GENERAL NOTES.

AFRICA.

—The Niger Mission reports 4,000 souls as under regular Christian instruction.

—Three of Arabi Pasha’s children are in the United Presbyterian Mission school at Cairo, Egypt.

—Mr. Stanley has discovered a lake on one of the tributaries of the Congo which he has named Lake Leopold Second.

—The London Missionary Society has two mission ships that sail between its stations in New Guinea, two in Africa, and one in the South Seas.

—An English Methodist missionary laboring in Africa reports that on going to the coast recently he was saluted by a trader with the remark: “There must have been a lot of heathen joining your church lately.” “Yes, it is so,” he was answered; “but how did you come to know it?” “Oh, because there have been a lot of heathen people here buying dresses, shawls, etc.”

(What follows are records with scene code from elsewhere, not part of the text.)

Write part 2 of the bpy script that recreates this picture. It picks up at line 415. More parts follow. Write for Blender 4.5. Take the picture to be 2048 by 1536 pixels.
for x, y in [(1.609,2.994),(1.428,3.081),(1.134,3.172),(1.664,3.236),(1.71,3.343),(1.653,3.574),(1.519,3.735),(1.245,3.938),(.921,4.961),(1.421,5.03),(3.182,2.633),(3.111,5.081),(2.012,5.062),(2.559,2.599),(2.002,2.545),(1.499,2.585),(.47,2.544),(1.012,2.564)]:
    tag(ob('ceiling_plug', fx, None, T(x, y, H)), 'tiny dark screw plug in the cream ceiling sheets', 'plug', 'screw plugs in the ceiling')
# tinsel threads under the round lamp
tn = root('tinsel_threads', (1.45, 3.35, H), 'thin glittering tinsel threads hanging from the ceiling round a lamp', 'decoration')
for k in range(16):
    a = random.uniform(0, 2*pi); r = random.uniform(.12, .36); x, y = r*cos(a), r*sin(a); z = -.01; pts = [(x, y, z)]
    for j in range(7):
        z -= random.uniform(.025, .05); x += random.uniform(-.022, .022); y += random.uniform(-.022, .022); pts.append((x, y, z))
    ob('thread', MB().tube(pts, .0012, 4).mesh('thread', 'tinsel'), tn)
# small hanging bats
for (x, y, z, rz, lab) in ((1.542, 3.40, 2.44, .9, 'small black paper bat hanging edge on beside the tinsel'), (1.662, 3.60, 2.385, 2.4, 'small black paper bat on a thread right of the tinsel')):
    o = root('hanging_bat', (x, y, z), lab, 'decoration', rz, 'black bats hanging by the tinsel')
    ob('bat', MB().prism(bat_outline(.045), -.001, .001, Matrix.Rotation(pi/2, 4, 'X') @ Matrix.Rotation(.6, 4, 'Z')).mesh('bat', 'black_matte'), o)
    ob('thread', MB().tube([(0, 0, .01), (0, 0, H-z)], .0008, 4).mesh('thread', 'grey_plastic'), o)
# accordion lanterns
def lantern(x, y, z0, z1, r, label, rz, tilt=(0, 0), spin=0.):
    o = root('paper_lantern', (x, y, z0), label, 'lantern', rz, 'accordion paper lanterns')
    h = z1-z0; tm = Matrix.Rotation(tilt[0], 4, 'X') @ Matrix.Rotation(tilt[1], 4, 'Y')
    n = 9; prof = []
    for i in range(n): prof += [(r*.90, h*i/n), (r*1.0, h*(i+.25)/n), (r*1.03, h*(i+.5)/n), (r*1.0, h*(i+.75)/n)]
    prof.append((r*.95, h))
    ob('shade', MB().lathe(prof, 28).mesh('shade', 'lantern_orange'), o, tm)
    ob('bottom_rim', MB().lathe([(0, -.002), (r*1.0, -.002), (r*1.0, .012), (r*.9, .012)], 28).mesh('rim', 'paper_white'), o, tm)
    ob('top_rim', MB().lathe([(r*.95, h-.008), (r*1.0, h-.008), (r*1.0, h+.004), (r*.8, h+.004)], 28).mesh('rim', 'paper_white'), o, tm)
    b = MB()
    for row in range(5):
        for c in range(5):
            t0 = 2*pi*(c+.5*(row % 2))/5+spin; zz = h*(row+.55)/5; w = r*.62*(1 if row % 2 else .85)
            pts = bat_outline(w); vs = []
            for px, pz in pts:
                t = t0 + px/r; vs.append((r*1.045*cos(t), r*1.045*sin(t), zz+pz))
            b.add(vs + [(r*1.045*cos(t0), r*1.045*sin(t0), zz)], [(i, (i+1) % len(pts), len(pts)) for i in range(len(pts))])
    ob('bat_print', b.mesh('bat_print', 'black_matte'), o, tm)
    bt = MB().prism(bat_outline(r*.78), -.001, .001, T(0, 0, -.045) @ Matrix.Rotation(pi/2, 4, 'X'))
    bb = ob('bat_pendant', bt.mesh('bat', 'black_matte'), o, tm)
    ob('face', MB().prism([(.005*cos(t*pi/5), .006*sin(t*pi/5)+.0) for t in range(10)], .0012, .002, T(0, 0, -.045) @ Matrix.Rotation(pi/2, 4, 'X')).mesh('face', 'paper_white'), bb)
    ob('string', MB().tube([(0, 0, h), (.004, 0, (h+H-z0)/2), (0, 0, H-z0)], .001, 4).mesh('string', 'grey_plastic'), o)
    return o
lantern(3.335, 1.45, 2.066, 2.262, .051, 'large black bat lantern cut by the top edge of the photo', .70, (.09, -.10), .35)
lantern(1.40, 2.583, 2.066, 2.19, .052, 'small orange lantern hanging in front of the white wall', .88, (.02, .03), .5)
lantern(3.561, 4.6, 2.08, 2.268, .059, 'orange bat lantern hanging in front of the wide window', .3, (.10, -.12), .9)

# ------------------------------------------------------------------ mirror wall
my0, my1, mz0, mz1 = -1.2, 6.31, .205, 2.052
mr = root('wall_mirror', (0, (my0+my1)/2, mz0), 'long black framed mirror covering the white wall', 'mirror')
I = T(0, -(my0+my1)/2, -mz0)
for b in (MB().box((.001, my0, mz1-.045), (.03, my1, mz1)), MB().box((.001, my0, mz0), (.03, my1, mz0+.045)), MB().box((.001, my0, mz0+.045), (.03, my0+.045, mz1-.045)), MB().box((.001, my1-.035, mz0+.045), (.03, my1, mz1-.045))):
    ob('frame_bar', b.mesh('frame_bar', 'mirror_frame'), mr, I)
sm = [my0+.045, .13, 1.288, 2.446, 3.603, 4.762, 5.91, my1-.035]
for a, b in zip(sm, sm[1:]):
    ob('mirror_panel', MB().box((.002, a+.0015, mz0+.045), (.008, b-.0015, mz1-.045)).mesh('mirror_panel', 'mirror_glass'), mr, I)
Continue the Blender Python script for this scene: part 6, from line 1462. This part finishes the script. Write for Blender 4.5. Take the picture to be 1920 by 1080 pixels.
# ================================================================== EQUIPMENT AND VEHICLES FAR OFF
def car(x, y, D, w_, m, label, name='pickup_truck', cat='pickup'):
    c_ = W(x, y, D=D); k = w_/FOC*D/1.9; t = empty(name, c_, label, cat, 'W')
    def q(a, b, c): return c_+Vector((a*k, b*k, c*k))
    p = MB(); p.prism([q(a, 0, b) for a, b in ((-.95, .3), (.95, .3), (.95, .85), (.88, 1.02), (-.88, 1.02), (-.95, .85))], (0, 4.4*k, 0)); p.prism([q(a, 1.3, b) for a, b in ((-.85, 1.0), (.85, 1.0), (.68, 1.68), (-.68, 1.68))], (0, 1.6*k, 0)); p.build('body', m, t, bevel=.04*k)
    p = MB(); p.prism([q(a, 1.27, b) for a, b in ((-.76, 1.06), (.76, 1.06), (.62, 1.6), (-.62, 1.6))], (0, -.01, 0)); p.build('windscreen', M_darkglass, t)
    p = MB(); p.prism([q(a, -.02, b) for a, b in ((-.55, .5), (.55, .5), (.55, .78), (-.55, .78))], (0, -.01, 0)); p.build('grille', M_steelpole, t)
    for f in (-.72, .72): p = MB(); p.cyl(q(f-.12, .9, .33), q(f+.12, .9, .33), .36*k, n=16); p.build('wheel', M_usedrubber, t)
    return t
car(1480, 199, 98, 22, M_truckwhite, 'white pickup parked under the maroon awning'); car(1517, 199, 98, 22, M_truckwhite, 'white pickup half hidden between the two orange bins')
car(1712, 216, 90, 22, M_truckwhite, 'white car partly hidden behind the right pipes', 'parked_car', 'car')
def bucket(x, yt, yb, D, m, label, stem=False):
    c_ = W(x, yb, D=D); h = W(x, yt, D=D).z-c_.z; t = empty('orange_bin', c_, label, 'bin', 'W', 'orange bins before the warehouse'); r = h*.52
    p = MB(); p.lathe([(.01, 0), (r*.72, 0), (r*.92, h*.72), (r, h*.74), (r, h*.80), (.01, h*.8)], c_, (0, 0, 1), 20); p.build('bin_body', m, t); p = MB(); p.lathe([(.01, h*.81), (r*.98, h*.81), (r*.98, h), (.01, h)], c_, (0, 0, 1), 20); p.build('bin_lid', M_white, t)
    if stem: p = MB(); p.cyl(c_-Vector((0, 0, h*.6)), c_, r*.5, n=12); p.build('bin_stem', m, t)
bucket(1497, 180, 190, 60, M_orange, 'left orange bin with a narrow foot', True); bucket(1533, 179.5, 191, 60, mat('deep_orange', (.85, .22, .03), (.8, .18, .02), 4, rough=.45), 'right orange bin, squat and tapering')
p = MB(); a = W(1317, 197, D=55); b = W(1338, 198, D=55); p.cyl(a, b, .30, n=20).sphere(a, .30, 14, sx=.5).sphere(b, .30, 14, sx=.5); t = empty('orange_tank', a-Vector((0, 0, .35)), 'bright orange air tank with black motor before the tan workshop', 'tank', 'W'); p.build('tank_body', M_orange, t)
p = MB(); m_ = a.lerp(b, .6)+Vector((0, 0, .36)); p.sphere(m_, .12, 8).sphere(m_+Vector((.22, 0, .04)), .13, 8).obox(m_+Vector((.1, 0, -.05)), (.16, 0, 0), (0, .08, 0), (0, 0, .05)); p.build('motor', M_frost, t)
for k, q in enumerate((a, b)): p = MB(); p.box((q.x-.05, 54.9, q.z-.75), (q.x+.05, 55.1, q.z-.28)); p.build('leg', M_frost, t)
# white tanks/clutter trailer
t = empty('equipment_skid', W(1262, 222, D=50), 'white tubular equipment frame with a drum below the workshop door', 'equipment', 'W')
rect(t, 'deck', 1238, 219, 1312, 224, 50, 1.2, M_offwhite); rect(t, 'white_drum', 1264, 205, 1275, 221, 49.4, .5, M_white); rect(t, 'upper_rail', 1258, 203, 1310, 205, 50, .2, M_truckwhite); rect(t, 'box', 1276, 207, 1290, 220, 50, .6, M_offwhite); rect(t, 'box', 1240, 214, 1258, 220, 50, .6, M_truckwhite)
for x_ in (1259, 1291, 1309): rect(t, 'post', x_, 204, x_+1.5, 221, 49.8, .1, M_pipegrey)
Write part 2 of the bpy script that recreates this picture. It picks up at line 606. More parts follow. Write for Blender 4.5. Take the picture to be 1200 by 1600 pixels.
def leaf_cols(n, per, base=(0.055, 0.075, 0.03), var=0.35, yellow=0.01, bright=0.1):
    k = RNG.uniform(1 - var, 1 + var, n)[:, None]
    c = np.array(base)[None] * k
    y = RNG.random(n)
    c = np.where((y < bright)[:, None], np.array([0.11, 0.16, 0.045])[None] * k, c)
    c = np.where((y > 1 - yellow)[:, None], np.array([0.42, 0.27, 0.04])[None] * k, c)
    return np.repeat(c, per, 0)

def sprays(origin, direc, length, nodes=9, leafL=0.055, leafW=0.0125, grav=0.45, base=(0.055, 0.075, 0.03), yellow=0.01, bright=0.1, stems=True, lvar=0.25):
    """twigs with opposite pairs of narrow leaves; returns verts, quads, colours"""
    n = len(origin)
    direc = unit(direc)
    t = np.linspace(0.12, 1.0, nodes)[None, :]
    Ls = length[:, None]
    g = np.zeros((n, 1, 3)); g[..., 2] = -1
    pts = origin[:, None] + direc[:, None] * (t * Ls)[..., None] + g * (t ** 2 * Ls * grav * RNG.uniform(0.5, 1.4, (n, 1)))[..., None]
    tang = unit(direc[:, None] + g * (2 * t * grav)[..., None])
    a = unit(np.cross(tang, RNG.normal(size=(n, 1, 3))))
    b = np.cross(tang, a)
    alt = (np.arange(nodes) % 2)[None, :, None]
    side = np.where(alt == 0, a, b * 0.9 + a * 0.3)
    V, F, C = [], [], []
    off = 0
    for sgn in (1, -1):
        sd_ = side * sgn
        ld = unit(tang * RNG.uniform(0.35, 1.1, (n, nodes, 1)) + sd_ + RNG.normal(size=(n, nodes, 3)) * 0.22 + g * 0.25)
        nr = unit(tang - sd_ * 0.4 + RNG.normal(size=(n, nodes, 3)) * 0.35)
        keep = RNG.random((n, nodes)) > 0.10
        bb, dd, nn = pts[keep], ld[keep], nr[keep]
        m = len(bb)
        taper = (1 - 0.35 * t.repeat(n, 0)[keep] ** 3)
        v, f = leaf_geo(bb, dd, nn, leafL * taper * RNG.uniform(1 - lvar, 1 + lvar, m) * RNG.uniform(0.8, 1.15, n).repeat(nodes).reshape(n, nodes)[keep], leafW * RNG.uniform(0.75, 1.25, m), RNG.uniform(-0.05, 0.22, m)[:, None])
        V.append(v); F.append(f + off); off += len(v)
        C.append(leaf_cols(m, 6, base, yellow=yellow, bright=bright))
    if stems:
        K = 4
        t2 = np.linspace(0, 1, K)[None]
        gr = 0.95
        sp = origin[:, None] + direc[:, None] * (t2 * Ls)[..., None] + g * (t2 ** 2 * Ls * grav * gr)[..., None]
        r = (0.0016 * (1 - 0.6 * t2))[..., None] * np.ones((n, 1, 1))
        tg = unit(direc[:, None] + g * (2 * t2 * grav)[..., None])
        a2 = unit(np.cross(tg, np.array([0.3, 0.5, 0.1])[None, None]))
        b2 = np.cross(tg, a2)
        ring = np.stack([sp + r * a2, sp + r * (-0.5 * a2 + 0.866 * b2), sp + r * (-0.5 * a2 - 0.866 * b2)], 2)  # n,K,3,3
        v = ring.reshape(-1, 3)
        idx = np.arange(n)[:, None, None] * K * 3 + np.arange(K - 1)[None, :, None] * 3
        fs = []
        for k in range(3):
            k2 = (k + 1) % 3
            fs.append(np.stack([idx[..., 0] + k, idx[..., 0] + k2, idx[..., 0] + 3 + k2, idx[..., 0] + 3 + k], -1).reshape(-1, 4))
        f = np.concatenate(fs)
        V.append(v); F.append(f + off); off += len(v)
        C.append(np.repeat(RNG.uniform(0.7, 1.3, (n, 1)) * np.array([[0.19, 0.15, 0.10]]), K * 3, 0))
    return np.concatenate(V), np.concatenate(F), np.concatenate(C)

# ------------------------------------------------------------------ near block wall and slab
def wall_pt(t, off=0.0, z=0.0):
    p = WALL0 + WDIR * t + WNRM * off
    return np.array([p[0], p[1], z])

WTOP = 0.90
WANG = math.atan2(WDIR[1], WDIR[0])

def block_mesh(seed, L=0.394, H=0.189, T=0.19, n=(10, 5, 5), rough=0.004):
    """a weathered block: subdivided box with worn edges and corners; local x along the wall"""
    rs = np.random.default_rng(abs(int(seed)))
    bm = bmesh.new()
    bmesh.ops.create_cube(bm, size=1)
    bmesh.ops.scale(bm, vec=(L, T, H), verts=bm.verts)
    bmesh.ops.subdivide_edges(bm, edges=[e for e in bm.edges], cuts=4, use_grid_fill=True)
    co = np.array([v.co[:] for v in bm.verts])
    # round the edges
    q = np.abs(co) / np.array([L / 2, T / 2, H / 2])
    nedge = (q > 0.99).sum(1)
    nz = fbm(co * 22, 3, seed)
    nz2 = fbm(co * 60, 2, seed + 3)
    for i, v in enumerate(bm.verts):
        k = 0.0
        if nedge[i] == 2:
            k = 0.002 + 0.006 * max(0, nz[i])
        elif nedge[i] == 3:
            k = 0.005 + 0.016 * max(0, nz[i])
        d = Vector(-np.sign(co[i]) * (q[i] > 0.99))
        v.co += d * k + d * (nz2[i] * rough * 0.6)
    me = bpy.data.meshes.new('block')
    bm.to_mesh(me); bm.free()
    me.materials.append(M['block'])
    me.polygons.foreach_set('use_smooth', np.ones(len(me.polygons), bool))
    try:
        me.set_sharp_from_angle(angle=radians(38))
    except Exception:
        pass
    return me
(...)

—A new expedition, under German auspices, is being fitted out for the exploration of the Upper Niger and the regions adjacent. It starts out under competent leadership and promises good results in knowledge of a portion of Africa as yet little known, but supposed to be of large commercial importance.

—At the request of the Egyptian Mission, the last General Assembly directed the Board of Publication to contribute $2,000 to aid in the work of publishing a new edition of the Bible in Arabic in large type. In compliance with this the Board of Publication on the 5th of this month paid over the $2,000 to the American Bible Society, who have the work now under way.

—According to a proposed treaty between Portugal and the Sultan of Zanzibar, the two governments will engage that none of their subjects buy or sell slaves in their respective territories. Any one convicted of having violated the treaty will be delivered up to the government, punished in consequence and his slaves set at liberty.